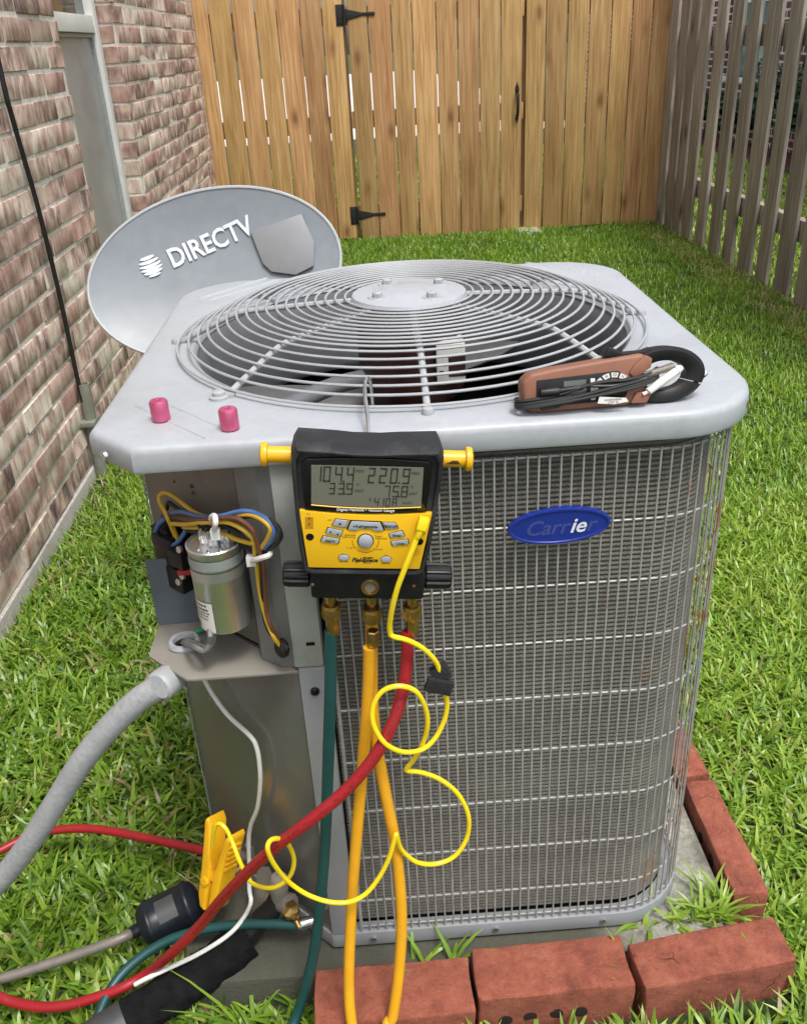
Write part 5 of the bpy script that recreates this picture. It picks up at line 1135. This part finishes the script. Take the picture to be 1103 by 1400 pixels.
part('stem', rod(q0 + Vector((.004, -.006, -.001)), q0 + Vector((.012, -.018, -.012)), .0035, 10), brass, sv)
h1 = Vector((-0.1865,0.0122,0.0780))
part('hose_end', join(lathe([(.0072, 0), (.0078, .004), (.0070, .022), (.0050, .030)], h1 - Vector((.006, 0, 0)), (1, .15, .1), 12)), chrome, sv)
lv = part('valve_body', join(rod((-.285, .135, .075), (-.252, .112, .092), .009, 12), rod((-.258, .116, .07), (-.258, .116, .115), .0085, 12)), pipe_mat, sv)
part('bracket', ([(-0.2484,0.0881,0.1019), (-0.2285,0.0677,0.1235), (-0.2041,0.0166,0.1074), (-0.2646,0.0790,0.0212)], [(0, 1, 2, 3)]), shelf_mat, sv)
# yellow pipe clamp
pc_ = thing('pipe_clamp', 'yellow spring pipe clamp probe beside the filter drier', 'clamp', (-.302, .040, .088), rot=(R(-20), R(2), R(-38)))
def jawp(s_): return [(s_ * .002, .0), (s_ * .012, .003), (s_ * .0175, .020), (s_ * .0185, .055), (s_ * .0210, .088), (s_ * .0245, .122), (s_ * .0200, .128), (s_ * .0130, .118), (s_ * .0075, .078), (s_ * .003, .064), (s_ * .0025, .030)]
a1 = part('arm', prism([(u * .85, v_ * .93) for u, v_ in jawp(1)], -.0155, .0155, 'xz'), yellow_plastic, pc_, bevel=.0042, bseg=3)
a2 = part('arm', prism(jawp(-1), -.0155, .0155, 'xz'), yellow_plastic, pc_, bevel=.0042, bseg=3)
for i in range(5): part('grip_rib', box((.0185 + .0006 * i, -.002, .070 + .008 * i), (.0022, .020, .0028)), yellow_plastic, a1)
for i in (-1, 0, 1): part('grip_groove', box((-.0230, i * .0060, .104), (.0020, .0030, .032)), M('groove_orange', (.60, .27, .006), .4), a2)
part('boss', lathe([(.0065, 0), (.0060, .0025), (.002, .003), (.002, .001), (0, .001)], (-.008, -.0155, .042), (0, -1, 0), 16), yellow_plastic, a2)
part('pivot', rod((0, -.0125, .050), (0, .0125, .050), .0050, 14), yellow_plastic, pc_)
part('spring', torus((0, 0, .062), .0065, .0011, seg=24), chrome, pc_)

# ================================================================== grass
def blades(pos, L, Wd, lean, tint, rg):
    n = len(pos); hd = rg.uniform(0, 2 * np.pi, n); dx, dy = np.cos(hd), np.sin(hd)
    sx, sy = -dy, dx; tv = np.array([0, .38, .72, 1.0]); v = np.zeros((n, 7, 3)); tw = rg.uniform(-.7, .7, n)
    out = np.zeros(n); up_ = np.zeros(n); prev = 0; k = 0
    for i, t in enumerate(tv):
        dt = t - prev; prev = t
        ang = lean * (.35 + 1.1 * t); out = out + L * dt * np.sin(ang); up_ = up_ + L * dt * np.cos(ang)
        c = np.stack([pos[:, 0] + dx * out, pos[:, 1] + dy * out, pos[:, 2] + up_], 1)
        wdt = Wd * (1.0, .95, .62, 0)[i] / 2; s_ = np.stack([sx * wdt * np.cos(tw * t), sy * wdt * np.cos(tw * t), wdt * np.sin(tw * t)], 1)
        if i < 3: v[:, k] = c - s_; v[:, k + 1] = c + s_; k += 2
        else: v[:, 6] = c
    tri = np.array([[0, 1, 3], [0, 3, 2], [2, 3, 5], [2, 5, 4], [4, 5, 6]])
    return v.reshape(-1, 3), (np.arange(n)[:, None, None] * 7 + tri[None]).reshape(-1, 3), np.repeat(tint, 7)
def vnoise(x, y, s_, seed):
    xi = x * s_; yi = y * s_; x0 = np.floor(xi).astype(int); y0 = np.floor(yi).astype(int); fx = xi - x0; fy = yi - y0
    def h(a, b): return np.modf(np.abs(np.sin(a * 127.1 + b * 311.7 + seed * 74.7) * 43758.5453))[0]
    fx = fx * fx * (3 - 2 * fx); fy = fy * fy * (3 - 2 * fy)
    return (h(x0, y0) * (1 - fx) + h(x0 + 1, y0) * fx) * (1 - fy) + (h(x0, y0 + 1) * (1 - fx) + h(x0 + 1, y0 + 1) * fx) * fy
gzv = np.vectorize(gz)
def zone(x0, x1, y0, y1, dens, L, Wd, lean, tbase, tvar, excl=True, dry=.25):
    n = int((x1 - x0) * (y1 - y0) * dens); p = np.stack([rng.uniform(x0, x1, n), rng.uniform(y0, y1, n)], 1)
    if excl:
        m = ~((p[:, 0] > -.335) & (p[:, 0] < .372) & (p[:, 1] > -.024) & (p[:, 1] < .71))
        m &= ~((p[:, 0] > -.175) & (p[:, 0] < .42) & (p[:, 1] > -.112) & (p[:, 1] < -.02) & (p[:, 1] > -.112))
        m &= ~((p[:, 0] > .374) & (p[:, 0] < .428) & (p[:, 1] > .022) & (p[:, 1] < .45))
        p = p[m]
    n = len(p); big = vnoise(p[:, 0], p[:, 1], 4.5, 3) * .6 + vnoise(p[:, 0], p[:, 1], 14, 5) * .4
    keep = rng.uniform(0, 1, n) < (.55 + .6 * big); p = p[keep]; big = big[keep]; n = len(p)
    z = gzv(p[:, 0], p[:, 1]) - .004
    t = tbase + (big - .5) * .22 + rng.normal(0, tvar, n)
    d = rng.uniform(0, 1, n) < dry * np.clip(vnoise(p[:, 0], p[:, 1], 6, 9) * 1.6 - .45, 0, 1)
    t = np.where(d, rng.uniform(.82, 1.0, n), np.clip(t, 0, .82))
    ll = L * rng.uniform(.55, 1.25, n) * (.8 + .4 * big); ww = Wd * rng.uniform(.6, 1.3, n); le = np.clip(rng.normal(lean, .38, n), .05, 1.45)
    return blades(np.column_stack([p, z]), ll, ww, le, t, rng)
def strip(x0, x1, y0, y1, n, L, Wd, lean, t0, t1, z=None):
    p = np.column_stack([rng.uniform(x0, x1, n), rng.uniform(y0, y1, n), np.zeros(n)]); p[:, 2] = gzv(p[:, 0], p[:, 1]) - .003 if z is None else z
    return blades(p, L * rng.uniform(.6, 1.3, n), Wd * rng.uniform(.7, 1.2, n), np.clip(rng.normal(lean, .3, n), .1, 1.5), rng.uniform(t0, t1, n), rng)
Z = [zone(-.89, -.30, -.30, 1.25, 24000, .050, .0068, 1.00, .47, .15, True, .16),
     zone(.30, 1.75, -.45, 1.3, 30000, .045, .0056, .98, .62, .13, True, .06),
     zone(-.42, .62, -.34, .05, 24000, .046, .0056, .92, .56, .14, True, .12),
     zone(-.88, 1.75, 1.2, 2.6, 19000, .044, .0048, .85, .54, .11, True, .04),
     zone(-.88, 1.76, 2.6, 4.89, 14000, .040, .0048, .62, .50, .10, True, .03),
     zone(1.80, 3.3, 2.0, 9.5, 3500, .05, .009, .7, .72, .08, False, .05),
     zone(-.9, 1.75, 4.95, 9.5, 1500, .05, .011, .7, .52, .10, False, .05),
     strip(1.56, 1.77, 2.2, 4.8, 5200, .05, .004, 1.15, .84, 1.0),
     strip(-.89, -.80, .5, 2.2, 700, .045, .004, 1.1, .80, 1.0),
     strip(-.36, -.28, .02, .45, 500, .06, .004, 1.15, .78, 1.0),
     strip(.25, .372, .004, .016, 48, .055, .0055, .95, .5, .78, .028), strip(.335, .374, .0, .05, 30, .06, .005, .95, .5, .78, .028), strip(.41, .44, -.02, .02, 30, .06, .005, .9, .5, .75), strip(.217, .223, -.085, -.03, 14, .05, .004, .5, .4, .7, .02), strip(-.32, -.25, -.065, -.040, 18, .11, .005, 1.0, .3, .7), strip(-.05, .02, -.027, -.015, 14, .055, .0055, .9, .4, .7, .028)]
nv = 0; AV = []; AF = []; AT = []
for v, f, t in Z: AV.append(v); AF.append(f + nv); AT.append(t); nv += len(v)
AV = np.concatenate(AV); AF = np.concatenate(AF); AT = np.concatenate(AT)
me = bpy.data.meshes.new('grass'); me.vertices.add(len(AV)); me.vertices.foreach_set('co', AV.astype(np.float32).ravel())
me.loops.add(AF.size); me.loops.foreach_set('vertex_index', AF.astype(np.int32).ravel())
me.polygons.add(len(AF)); me.polygons.foreach_set('loop_start', np.arange(0, AF.size, 3, dtype=np.int32))
at = me.attributes.new('tint', 'FLOAT', 'POINT'); at.data.foreach_set('value', AT.astype(np.float32))
me.update(calc_edges=True); me.shade_smooth(); me.materials.append(grass_mat)
go = bpy.data.objects.new('grass', me); COL.objects.link(go); tag(go, 'green lawn grass around the unit and up to the fences', 'grass', kind='stuff')
print('bricks', nb, 'blades', len(AV) // 7)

____________

> WHAT NEEDS TO BE DONE
Return only the lines running from the top of the data to the line that holds "seg=24), chrome, pc_)". Include both of those lines, but skip the pictures.

> SOLUTION TO THIS TASK
Write part 5 of the bpy script that recreates this picture. It picks up at line 1135. This part finishes the script. Take the picture to be 1103 by 1400 pixels.
part('stem', rod(q0 + Vector((.004, -.006, -.001)), q0 + Vector((.012, -.018, -.012)), .0035, 10), brass, sv)
h1 = Vector((-0.1865,0.0122,0.0780))
part('hose_end', join(lathe([(.0072, 0), (.0078, .004), (.0070, .022), (.0050, .030)], h1 - Vector((.006, 0, 0)), (1, .15, .1), 12)), chrome, sv)
lv = part('valve_body', join(rod((-.285, .135, .075), (-.252, .112, .092), .009, 12), rod((-.258, .116, .07), (-.258, .116, .115), .0085, 12)), pipe_mat, sv)
part('bracket', ([(-0.2484,0.0881,0.1019), (-0.2285,0.0677,0.1235), (-0.2041,0.0166,0.1074), (-0.2646,0.0790,0.0212)], [(0, 1, 2, 3)]), shelf_mat, sv)
# yellow pipe clamp
pc_ = thing('pipe_clamp', 'yellow spring pipe clamp probe beside the filter drier', 'clamp', (-.302, .040, .088), rot=(R(-20), R(2), R(-38)))
def jawp(s_): return [(s_ * .002, .0), (s_ * .012, .003), (s_ * .0175, .020), (s_ * .0185, .055), (s_ * .0210, .088), (s_ * .0245, .122), (s_ * .0200, .128), (s_ * .0130, .118), (s_ * .0075, .078), (s_ * .003, .064), (s_ * .0025, .030)]
a1 = part('arm', prism([(u * .85, v_ * .93) for u, v_ in jawp(1)], -.0155, .0155, 'xz'), yellow_plastic, pc_, bevel=.0042, bseg=3)
a2 = part('arm', prism(jawp(-1), -.0155, .0155, 'xz'), yellow_plastic, pc_, bevel=.0042, bseg=3)
for i in range(5): part('grip_rib', box((.0185 + .0006 * i, -.002, .070 + .008 * i), (.0022, .020, .0028)), yellow_plastic, a1)
for i in (-1, 0, 1): part('grip_groove', box((-.0230, i * .0060, .104), (.0020, .0030, .032)), M('groove_orange', (.60, .27, .006), .4), a2)
part('boss', lathe([(.0065, 0), (.0060, .0025), (.002, .003), (.002, .001), (0, .001)], (-.008, -.0155, .042), (0, -1, 0), 16), yellow_plastic, a2)
part('pivot', rod((0, -.0125, .050), (0, .0125, .050), .0050, 14), yellow_plastic, pc_)
part('spring', torus((0, 0, .062), .0065, .0011, seg=24), chrome, pc_)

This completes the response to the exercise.